Tuesday, July 19, 2011

Cramer about $IBM

See, here's the problem in two nutshells: $IBM and Wynn Resorts ($WYNN). Both are extraordinary. We have a terrific note out on $IBM tonight that says how this was a pretty breathtaking, real growth story, one that deserves to trade much higher. All the woes that people talked about? I can't find them. Then $WYNN, which is both China and America, reports a quarter that's equal to its stock performance -- that's saying something -- and it is a marvel.
Now let's see. $IBM involves big companies making big decisions, just the kind of decisions that were supposed to be on hold. It has government business that we thought was going to be in the doghouse. Who is spending like this?
And who is spending at the casinos like this? In our country, all we hear about is gloom in Vegas. In China, all we hear about is tightening.

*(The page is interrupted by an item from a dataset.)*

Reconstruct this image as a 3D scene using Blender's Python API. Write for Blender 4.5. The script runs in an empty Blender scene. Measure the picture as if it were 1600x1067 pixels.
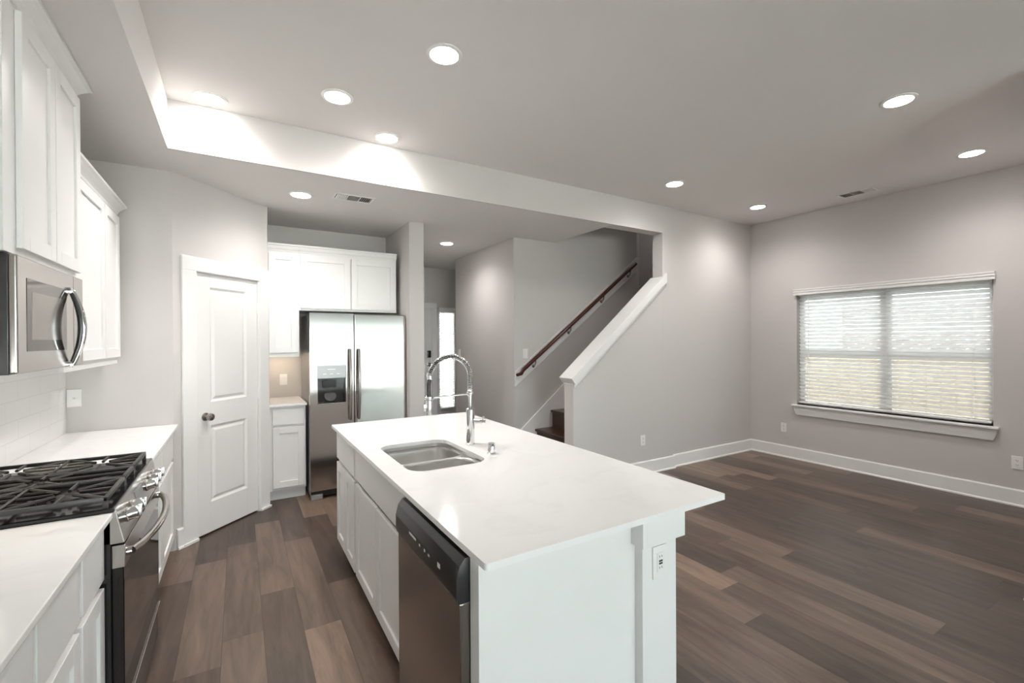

Yet, both $IBM and $WYNN boom?
Undeniably so.
Because so few people, however, do believe, and because it is presumed that a default by any country or major bank wipes out any gain, the stocks will not mean anything in the general picture. They will go higher until some EU stumbling block or a cross word by Eric Cantor or Harry Reid. Then they will go down, and no one will care about the quarter.
They will have no lasting pin action at all vs. what would have been robust rallies in tech and in gambling, if not travel and leisure, in general.
That's why it remains a very discouraging market.